Die Grundwassergewinnung der großen Wasserwerke will meist die ergiebigen Hauptgrundwasserstockwerke an der Grenze zum Buntsandstein anzapfen. Daher werden sowohl beim Niederbringen von Brunnen als bei Pegelbohrungen die horizontalen Sperrschichten durchbohrt. Es konnte mehrfach nachgewiesen werden, dass solche Bohrungen zu sog. ‚hydraulischen Kurzschlüssen’ führen und schwebende Stockwerke und die daraus gespeisten Quellen trockenlegen können.
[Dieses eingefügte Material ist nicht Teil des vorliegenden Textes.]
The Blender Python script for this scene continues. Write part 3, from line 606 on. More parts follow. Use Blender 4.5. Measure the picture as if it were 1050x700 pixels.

Besonderheiten der Grundwassergewinnung
Aus der Struktur des Vogelsberges ergeben sich somit mehrere Besonderheiten, die bei der Grundwassergewinnung beachtet werden müssen. So sind die Zuflussmengen an Wasser zu den Brunnen mit größeren Sicherheitsmargen zu kalkulieren, da Herkunft und unterirdische Fließrichtungen oft kaum bekannt sind. Gleiches gilt für die Absicherung der Wasserqualität. Auch der Schutz des Naturraumes bedarf besonderer Sorgfalt, da horizontale Wassersperrschichten nicht verletzt und bodennahe Grundwasserschichten sowie Gewässer nicht beeinträchtigt werden dürfen.